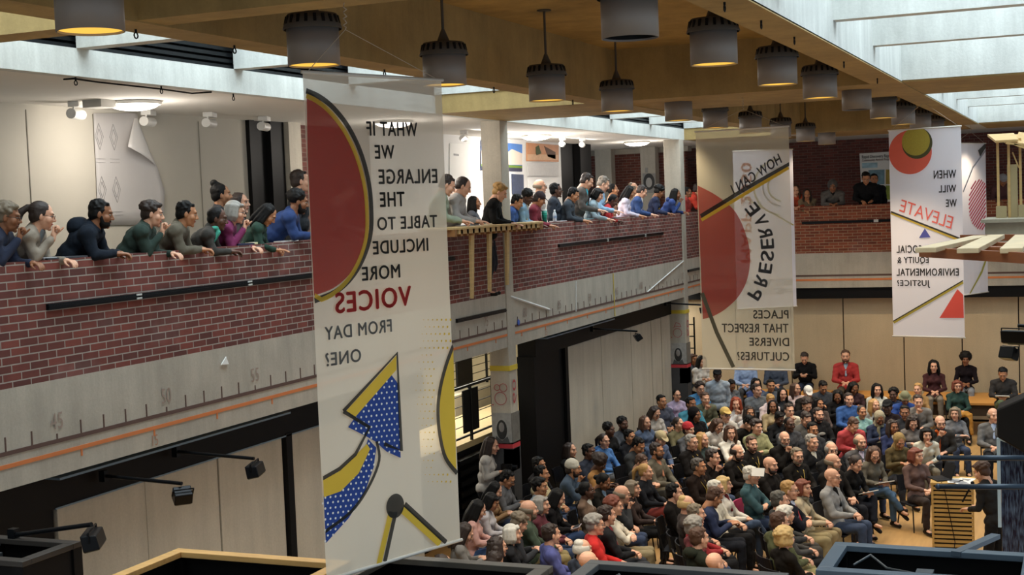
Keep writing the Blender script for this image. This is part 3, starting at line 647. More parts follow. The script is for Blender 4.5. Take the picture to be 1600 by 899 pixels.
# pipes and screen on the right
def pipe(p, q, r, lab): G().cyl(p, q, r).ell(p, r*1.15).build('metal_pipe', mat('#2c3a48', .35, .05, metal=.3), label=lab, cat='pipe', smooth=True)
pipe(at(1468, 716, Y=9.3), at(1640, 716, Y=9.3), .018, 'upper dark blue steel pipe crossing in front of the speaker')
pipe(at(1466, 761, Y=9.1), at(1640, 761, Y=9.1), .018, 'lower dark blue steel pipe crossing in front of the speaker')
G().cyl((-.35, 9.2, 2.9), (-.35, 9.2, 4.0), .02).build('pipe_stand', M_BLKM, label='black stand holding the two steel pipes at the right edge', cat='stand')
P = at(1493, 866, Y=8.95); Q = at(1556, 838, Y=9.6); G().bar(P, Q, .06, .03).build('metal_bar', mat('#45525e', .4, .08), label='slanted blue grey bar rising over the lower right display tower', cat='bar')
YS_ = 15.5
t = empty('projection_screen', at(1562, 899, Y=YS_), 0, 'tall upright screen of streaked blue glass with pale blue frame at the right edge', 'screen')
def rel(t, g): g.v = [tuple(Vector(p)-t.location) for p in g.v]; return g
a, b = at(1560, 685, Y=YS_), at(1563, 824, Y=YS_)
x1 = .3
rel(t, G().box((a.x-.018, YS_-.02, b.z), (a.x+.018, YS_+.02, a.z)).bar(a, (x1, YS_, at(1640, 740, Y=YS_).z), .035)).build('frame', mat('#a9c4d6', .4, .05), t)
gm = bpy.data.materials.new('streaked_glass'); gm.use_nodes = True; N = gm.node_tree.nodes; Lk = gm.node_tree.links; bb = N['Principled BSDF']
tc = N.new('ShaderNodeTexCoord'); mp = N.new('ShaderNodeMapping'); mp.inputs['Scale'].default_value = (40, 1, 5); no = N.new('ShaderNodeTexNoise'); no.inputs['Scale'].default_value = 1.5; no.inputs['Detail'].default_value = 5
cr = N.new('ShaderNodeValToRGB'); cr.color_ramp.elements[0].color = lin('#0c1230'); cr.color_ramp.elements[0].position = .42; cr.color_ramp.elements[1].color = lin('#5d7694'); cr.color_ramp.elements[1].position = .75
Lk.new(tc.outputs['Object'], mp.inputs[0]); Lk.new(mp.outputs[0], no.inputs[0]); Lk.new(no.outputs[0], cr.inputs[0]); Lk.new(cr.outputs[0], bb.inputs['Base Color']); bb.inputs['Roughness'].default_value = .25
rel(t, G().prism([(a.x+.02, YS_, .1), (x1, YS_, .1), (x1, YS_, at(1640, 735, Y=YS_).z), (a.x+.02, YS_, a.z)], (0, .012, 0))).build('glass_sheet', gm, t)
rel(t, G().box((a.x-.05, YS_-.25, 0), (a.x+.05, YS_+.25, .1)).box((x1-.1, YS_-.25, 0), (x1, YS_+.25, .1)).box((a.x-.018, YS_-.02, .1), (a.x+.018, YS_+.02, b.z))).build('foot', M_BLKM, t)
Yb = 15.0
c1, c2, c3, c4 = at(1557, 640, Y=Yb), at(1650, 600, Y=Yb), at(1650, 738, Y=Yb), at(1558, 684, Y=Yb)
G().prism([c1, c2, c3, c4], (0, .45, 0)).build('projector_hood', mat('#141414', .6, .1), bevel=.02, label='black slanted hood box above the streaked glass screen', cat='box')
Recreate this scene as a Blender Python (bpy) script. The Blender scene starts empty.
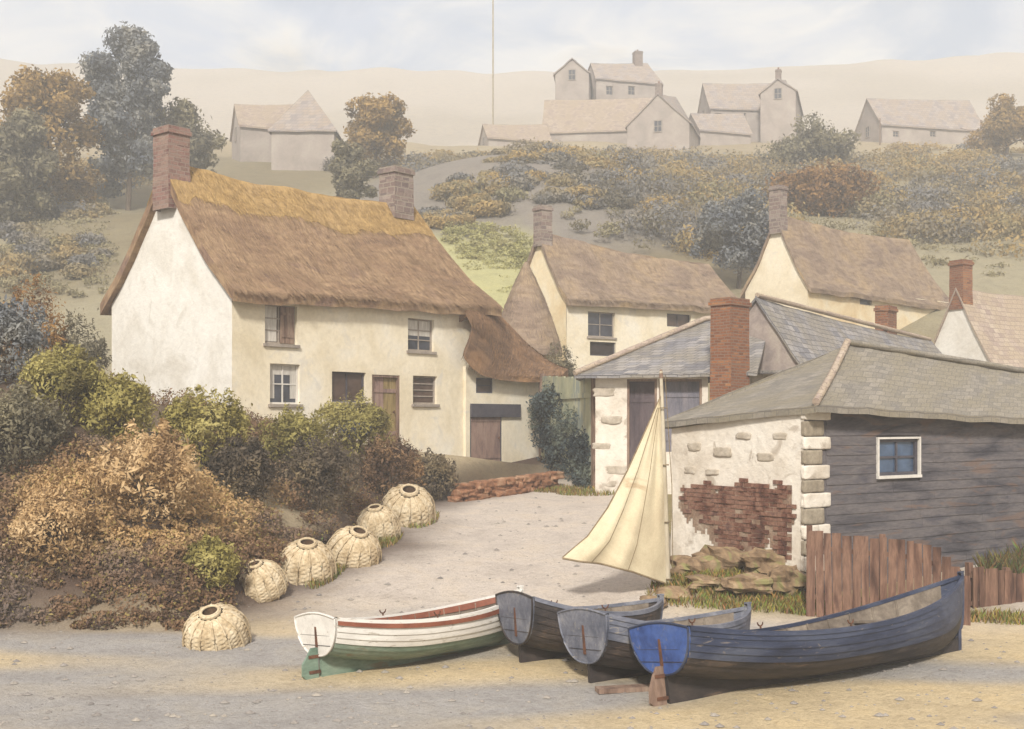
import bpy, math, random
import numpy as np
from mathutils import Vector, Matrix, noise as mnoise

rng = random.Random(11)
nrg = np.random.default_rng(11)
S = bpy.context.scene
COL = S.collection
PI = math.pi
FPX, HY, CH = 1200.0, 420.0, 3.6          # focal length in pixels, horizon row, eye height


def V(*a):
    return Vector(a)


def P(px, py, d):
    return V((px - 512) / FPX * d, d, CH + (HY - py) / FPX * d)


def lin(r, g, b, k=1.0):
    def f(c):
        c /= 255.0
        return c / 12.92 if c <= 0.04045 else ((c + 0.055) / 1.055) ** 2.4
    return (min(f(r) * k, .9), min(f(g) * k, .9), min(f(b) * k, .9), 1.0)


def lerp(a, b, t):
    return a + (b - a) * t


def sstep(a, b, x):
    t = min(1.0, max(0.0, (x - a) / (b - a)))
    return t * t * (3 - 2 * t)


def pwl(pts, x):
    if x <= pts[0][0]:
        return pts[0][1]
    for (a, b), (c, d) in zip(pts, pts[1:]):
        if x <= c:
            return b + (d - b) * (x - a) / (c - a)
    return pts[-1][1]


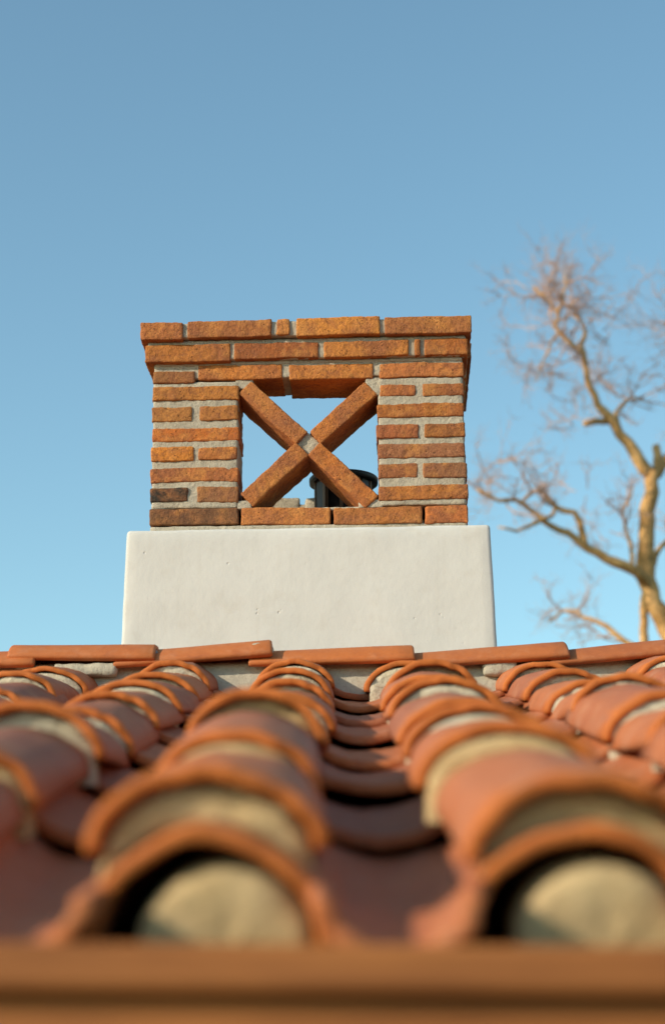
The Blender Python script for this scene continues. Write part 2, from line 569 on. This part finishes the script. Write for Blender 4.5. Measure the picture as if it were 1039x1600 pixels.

Task prompt: Using the data above, print every line exactly, omitting pictures.

Final result:
Keep writing the Blender script for this image. This is part 3, starting at line 647. More parts follow. The script is for Blender 4.5. Take the picture to be 1600 by 899 pixels.
# pipes and screen on the right
def pipe(p, q, r, lab): G().cyl(p, q, r).ell(p, r*1.15).build('metal_pipe', mat('#2c3a48', .35, .05, metal=.3), label=lab, cat='pipe', smooth=True)
pipe(at(1468, 716, Y=9.3), at(1640, 716, Y=9.3), .018, 'upper dark blue steel pipe crossing in front of the speaker')
pipe(at(1466, 761, Y=9.1), at(1640, 761, Y=9.1), .018, 'lower dark blue steel pipe crossing in front of the speaker')
G().cyl((-.35, 9.2, 2.9), (-.35, 9.2, 4.0), .02).build('pipe_stand', M_BLKM, label='black stand holding the two steel pipes at the right edge', cat='stand')
P = at(1493, 866, Y=8.95); Q = at(1556, 838, Y=9.6); G().bar(P, Q, .06, .03).build('metal_bar', mat('#45525e', .4, .08), label='slanted blue grey bar rising over the lower right display tower', cat='bar')
YS_ = 15.5
t = empty('projection_screen', at(1562, 899, Y=YS_), 0, 'tall upright screen of streaked blue glass with pale blue frame at the right edge', 'screen')
def rel(t, g): g.v = [tuple(Vector(p)-t.location) for p in g.v]; return g
a, b = at(1560, 685, Y=YS_), at(1563, 824, Y=YS_)
x1 = .3
rel(t, G().box((a.x-.018, YS_-.02, b.z), (a.x+.018, YS_+.02, a.z)).bar(a, (x1, YS_, at(1640, 740, Y=YS_).z), .035)).build('frame', mat('#a9c4d6', .4, .05), t)
gm = bpy.data.materials.new('streaked_glass'); gm.use_nodes = True; N = gm.node_tree.nodes; Lk = gm.node_tree.links; bb = N['Principled BSDF']
tc = N.new('ShaderNodeTexCoord'); mp = N.new('ShaderNodeMapping'); mp.inputs['Scale'].default_value = (40, 1, 5); no = N.new('ShaderNodeTexNoise'); no.inputs['Scale'].default_value = 1.5; no.inputs['Detail'].default_value = 5
cr = N.new('ShaderNodeValToRGB'); cr.color_ramp.elements[0].color = lin('#0c1230'); cr.color_ramp.elements[0].position = .42; cr.color_ramp.elements[1].color = lin('#5d7694'); cr.color_ramp.elements[1].position = .75
Lk.new(tc.outputs['Object'], mp.inputs[0]); Lk.new(mp.outputs[0], no.inputs[0]); Lk.new(no.outputs[0], cr.inputs[0]); Lk.new(cr.outputs[0], bb.inputs['Base Color']); bb.inputs['Roughness'].default_value = .25
rel(t, G().prism([(a.x+.02, YS_, .1), (x1, YS_, .1), (x1, YS_, at(1640, 735, Y=YS_).z), (a.x+.02, YS_, a.z)], (0, .012, 0))).build('glass_sheet', gm, t)
rel(t, G().box((a.x-.05, YS_-.25, 0), (a.x+.05, YS_+.25, .1)).box((x1-.1, YS_-.25, 0), (x1, YS_+.25, .1)).box((a.x-.018, YS_-.02, .1), (a.x+.018, YS_+.02, b.z))).build('foot', M_BLKM, t)
Yb = 15.0
c1, c2, c3, c4 = at(1557, 640, Y=Yb), at(1650, 600, Y=Yb), at(1650, 738, Y=Yb), at(1558, 684, Y=Yb)
G().prism([c1, c2, c3, c4], (0, .45, 0)).build('projector_hood', mat('#141414', .6, .1), bevel=.02, label='black slanted hood box above the streaked glass screen', cat='box')
Recreate this scene as a Blender Python (bpy) script. The Blender scene starts empty.
import bpy, math, random
import numpy as np
from mathutils import Vector, Matrix, noise as mnoise

rng = random.Random(11)
nrg = np.random.default_rng(11)
S = bpy.context.scene
COL = S.collection
PI = math.pi
FPX, HY, CH = 1200.0, 420.0, 3.6          # focal length in pixels, horizon row, eye height


def V(*a):
    return Vector(a)


def P(px, py, d):
    return V((px - 512) / FPX * d, d, CH + (HY - py) / FPX * d)


def lin(r, g, b, k=1.0):
    def f(c):
        c /= 255.0
        return c / 12.92 if c <= 0.04045 else ((c + 0.055) / 1.055) ** 2.4
    return (min(f(r) * k, .9), min(f(g) * k, .9), min(f(b) * k, .9), 1.0)


def lerp(a, b, t):
    return a + (b - a) * t


def sstep(a, b, x):
    t = min(1.0, max(0.0, (x - a) / (b - a)))
    return t * t * (3 - 2 * t)


def pwl(pts, x):
    if x <= pts[0][0]:
        return pts[0][1]
    for (a, b), (c, d) in zip(pts, pts[1:]):
        if x <= c:
            return b + (d - b) * (x - a) / (c - a)
    return pts[-1][1]


The Blender Python script for this scene continues. Write part 2, from line 569 on. This part finishes the script. Write for Blender 4.5. Measure the picture as if it were 1039x1600 pixels.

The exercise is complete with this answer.